Just as he believes the money involved in landing Matsuzaka is not likely to
be repeated often, Ito also says one high school player going to the USA
would not signal a mass exodus, for practical reasons.
"They're like teenagers anywhere else," he says. "Girls see Nakata here, they
go crazy. He can play in the top leagues in Japan when he's 20. He'll be
famous. "If he goes to the U.S. he'll be in places like Midland, Texas. The
food will be a big problem. He won't have friends, especially girls. It's not
the physical and technical talent that will hold him back."
JAPAN VS. MAJOR LEAGUES
Measuring baseball interest in Japan is difficult.

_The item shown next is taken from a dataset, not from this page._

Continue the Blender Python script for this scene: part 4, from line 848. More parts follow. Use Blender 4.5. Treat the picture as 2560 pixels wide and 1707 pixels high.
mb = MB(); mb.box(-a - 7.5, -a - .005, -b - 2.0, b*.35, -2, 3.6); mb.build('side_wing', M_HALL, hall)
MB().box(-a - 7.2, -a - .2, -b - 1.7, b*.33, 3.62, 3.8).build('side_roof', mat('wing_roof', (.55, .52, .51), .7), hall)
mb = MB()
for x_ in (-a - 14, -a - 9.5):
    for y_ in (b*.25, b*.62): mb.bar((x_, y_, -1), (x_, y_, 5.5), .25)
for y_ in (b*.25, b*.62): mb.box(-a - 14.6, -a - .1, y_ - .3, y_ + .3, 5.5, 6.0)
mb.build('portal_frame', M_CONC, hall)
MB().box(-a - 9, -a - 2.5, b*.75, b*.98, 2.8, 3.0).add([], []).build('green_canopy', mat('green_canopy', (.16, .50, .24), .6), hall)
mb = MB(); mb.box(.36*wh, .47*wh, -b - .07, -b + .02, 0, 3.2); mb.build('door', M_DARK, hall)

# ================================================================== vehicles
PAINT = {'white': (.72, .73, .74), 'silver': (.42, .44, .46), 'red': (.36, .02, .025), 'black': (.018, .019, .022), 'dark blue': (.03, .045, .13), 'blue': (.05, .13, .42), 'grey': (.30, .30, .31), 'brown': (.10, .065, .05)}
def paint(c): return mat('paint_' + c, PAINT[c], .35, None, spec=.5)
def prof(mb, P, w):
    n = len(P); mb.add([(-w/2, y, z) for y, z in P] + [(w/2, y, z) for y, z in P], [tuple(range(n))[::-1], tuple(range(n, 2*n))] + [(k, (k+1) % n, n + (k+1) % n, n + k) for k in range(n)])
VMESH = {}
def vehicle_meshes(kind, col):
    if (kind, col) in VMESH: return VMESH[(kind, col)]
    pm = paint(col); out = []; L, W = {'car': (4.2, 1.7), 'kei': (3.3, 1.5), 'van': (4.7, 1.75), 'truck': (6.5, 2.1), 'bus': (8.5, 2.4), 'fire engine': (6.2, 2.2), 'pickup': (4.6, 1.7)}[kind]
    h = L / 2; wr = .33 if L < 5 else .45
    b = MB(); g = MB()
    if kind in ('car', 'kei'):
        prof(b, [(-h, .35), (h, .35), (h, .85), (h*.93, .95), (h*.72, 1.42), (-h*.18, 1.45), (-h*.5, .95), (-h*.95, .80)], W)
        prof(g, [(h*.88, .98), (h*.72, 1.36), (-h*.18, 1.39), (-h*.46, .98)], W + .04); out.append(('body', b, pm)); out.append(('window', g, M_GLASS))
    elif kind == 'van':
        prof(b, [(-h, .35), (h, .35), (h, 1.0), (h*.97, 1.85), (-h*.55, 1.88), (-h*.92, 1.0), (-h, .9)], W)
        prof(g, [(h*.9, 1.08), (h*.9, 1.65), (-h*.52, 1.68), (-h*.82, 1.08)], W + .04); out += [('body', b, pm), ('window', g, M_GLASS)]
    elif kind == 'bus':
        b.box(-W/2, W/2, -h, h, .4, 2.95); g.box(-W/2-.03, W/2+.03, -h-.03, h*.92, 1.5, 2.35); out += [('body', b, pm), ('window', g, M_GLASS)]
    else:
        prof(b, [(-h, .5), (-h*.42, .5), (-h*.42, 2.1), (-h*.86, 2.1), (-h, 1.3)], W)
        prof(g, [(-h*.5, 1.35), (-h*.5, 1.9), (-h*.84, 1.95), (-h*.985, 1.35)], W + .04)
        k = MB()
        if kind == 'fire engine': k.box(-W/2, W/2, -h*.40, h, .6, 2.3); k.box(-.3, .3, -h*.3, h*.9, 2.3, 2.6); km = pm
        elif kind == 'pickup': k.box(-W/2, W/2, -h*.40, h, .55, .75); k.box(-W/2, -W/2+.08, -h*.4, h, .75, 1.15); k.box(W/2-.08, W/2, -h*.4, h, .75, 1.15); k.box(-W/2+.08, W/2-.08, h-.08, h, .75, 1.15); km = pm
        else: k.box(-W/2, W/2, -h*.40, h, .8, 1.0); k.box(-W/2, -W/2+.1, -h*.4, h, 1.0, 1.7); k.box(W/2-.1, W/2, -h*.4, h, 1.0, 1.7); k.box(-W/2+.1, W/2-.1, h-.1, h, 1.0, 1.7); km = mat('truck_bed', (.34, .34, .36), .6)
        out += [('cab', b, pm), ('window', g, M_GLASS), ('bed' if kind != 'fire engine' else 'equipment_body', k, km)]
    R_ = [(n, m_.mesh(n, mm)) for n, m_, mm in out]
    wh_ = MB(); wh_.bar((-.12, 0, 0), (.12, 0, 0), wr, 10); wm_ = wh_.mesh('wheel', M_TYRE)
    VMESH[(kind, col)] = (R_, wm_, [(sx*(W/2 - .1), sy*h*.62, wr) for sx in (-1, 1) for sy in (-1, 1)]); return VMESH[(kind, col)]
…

The general consensus is
attendance at games is down, but most clubs didn't announce figures until
last season, when the average was about 23,500.
Last year's Major League Baseball average was more than 31,000. But, Chiba
Lotte Marines manager and former major league manager Bobby Valentine says,
"We have 400 people sitting five hours in the sun just to watch spring
training" practice.
Japan has more Little League teams than any country other than the USA. The
national team won the first World Baseball Classic. "The WBC helped Japanese
fans feel pride, but it's just luck. One hit here, one hit there," says
Nobusha Ito, executive director for baseball operations-international
relations for Japan's professional leagues. "If you play a league with all
those teams, Team USA wins easily."
The American players who go to Japan generally are those who have run out of
opportunities to land a major league job and can make $400,000-$500,000 a
year rather than $10,000 a month for six months as a U.S. minor leaguer.
"Is that good for baseball? No," Valentine says. "I think the infrastructure
is good enough (in Japan) to have MLB leagues, two divisions of teams under
the MLB umbrella. The commissioner was a great concept when it was created in
North America. Maybe it's time to have that kind of czar globally."